Investor trying to rebuild his life
Brian Main: Like others, he fell for Jeffreys’ ideas
In 2006 and 2007, things were going very well for Brian Main.
Main was involved in several real estate deals that seemed ripe to produce fast, fat profits – deals that seem now, in the cold light of hindsight, too good to be true.
Which they were. A lot of people lost money in those deals – part of the trail of real estate transactions Greg Jeffreys compiled in the years before the boom busted – and some of them have alleged, in lawsuits, that Main was working in concert with Jeffreys to defraud them. Many of those allegations have appeared in this column.
But Main – who’s now living in New York City – says that he, like other investors, was taken in by Jeffreys’ schemes and was not a “co-conspirator.” He says everyone involved was too credulous, too willing to believe in the too-good-to-be-true. Main said that his entanglement in Jeffreys’ real estate deals at the Ridpath Hotel cost him everything – he walked away broke and unable to borrow in the town where he’d spent nearly two decades in real estate and development.
“I lost what would be a fortune for a lot of people,” he said. “There’s been this idea that I scammed people. … I’m not trying to say, ‘Oh, God, I’m such a great guy.’ I’m just tired of getting my head kicked in.”
Main is a 47-year-old native of Reardan, Wash., and he still has a lot of family in Spokane. He says that the publicity surrounding his involvement in the Jeffreys deals at the Ridpath Hotel and on the West Plains has been “horrible” for him, his children and his parents. He says he has been constrained from speaking out publicly, in part because he’s been cooperating with federal investigators who were building a case against Jeffreys.
“The only person who has accused me of anything is Greg Jeffreys,” he says, referring to depositions Jeffreys has given in which he blames Main for problems that arose with overvalued properties.
Jeffreys now faces 73 felony charges in a massive federal indictment that alleges bank fraud, wire fraud, theft and other crimes. He is being held without bail. His wife, Kim Jeffreys, and girlfriend, Shannon Stiltner, are also charged in the case; both have been released on bonds.
Several people who invested money in Jeffreys’ projects have sued Jeffreys and others, alleging the deals were fraudulently inflated by appraisals based on sham transactions that Jeffreys orchestrated. Main is not a named defendant in most of those suits – nor is he implicated in the criminal case. He also has remained friends with his partners in those investments, he says.
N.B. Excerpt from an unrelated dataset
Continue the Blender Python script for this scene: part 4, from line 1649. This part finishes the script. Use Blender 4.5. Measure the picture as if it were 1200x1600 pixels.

The allegations in the lawsuits, however, include claims that he participated in these sham transactions. The pattern depicted is this: Jeffreys would make an agreement to buy a piece of property, put down earnest money, and then “assign” the rights to the property to another party for much, much more money. This on-paper assignment, which never actually closed, would then be used as a comparable sale to drive up the appraised value of the property, which would then be used to attract investors and arrange financing.
In at least a couple of transactions at the Ridpath, Jeffreys assigned the property to Main. Main acknowledges that the assignments occurred, but he says that he did not conspire with Jeffreys to dupe anyone, and that he had the same information as the rest of the partners in the investment. He says he and Jeffreys had become good friends at the time, and he trusted him that the transactions were sound. Main says he invested more of his own money than anyone else. He understood the assignments as part of an overall picture in which everyone would make money – including “meat on the bone” for Jeffreys.
“Greg did that all on his own,” he said. “He’d say, ‘OK, this is the value on it.’ I took him at his word.”
Main now knows that was a mistake. At the time, though, the real estate boom had colored everything, he said. For some, it erased the idea that anything was too good to be true. Though there is plenty of blame to go around, Main is accurate in noting that the transactions depended on people with unrealistic expectations who did not pay much attention to what they were doing.
“Everyone was in a frenzy – including me,” Main said. “Everyone was telling us yes, go, do another deal.”
Like other investors, Main said he relied upon the fact that credible, longstanding professionals in the community – attorneys, appraisers, bankers – signed off on the agreements. He says he understands now that he should have examined the bones of the deals more closely.
Main eventually signed over his interest in the Ridpath properties to other investors in 2008. His financial collapse took a toll in the millions, though some of that figure was based on ownership of properties at boom values. His business failure came at a time of great turmoil – he divorced, remarried and moved to Italy for a while. He’s since returned to Spokane and left again for New York City, where he is involved in several projects involving technologies tied to the North Dakota oil boom, he said.
“We keep coming back here,” he says of New York City. “Because it seems like this is the place to build yourself back up.”